Isis with Dälek and the Oxes

Tuesday, October 1; Hi-Pointe

Sep 25, 2002 at 4:00 am
In the superheated and hard-boiled math/metal parallel universe, Isis stands slightly ahead and to the side of its peers. Bands such as Knut, the Dillinger Escape Plan and Cable are masters of the shifty rhythms and dense structures math/metal requires, but Isis has a substructure that marks it as slightly more innovative, slightly more challenging. Over the course of three EPs and one full-length album, Isis has constructed a mechanized hive world teeming with metallic insects, ominous watchtowers and the radio telemetry of the SETI satellite dish.

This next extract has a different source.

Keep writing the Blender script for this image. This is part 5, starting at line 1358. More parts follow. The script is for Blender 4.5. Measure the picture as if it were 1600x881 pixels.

The cold roar of industrialization, the perpetual drone of consumerism and the focused, spiteful howl of the individual bearing the lonely weight of this monstrosity are the sounds of this other world. Isis' music is angular machinery ratcheting itself to death, the hiss of burning oxygen, the numbing thud of human-shaped cocoons dropping from the sky in dead gray constellations, all swathed in a thickly clotted wash of distortion, rust and regret. No other band, save Neurosis, is as effective at presenting a unified worldview that is simultaneously horrific and compelling.

But rather than blame the machinery, Isis places the burden of truth on humanity. People lie; people betray; people destroy. Isis offers no utopian solutions, no apologies for this world. What is, is. What isis. Isis.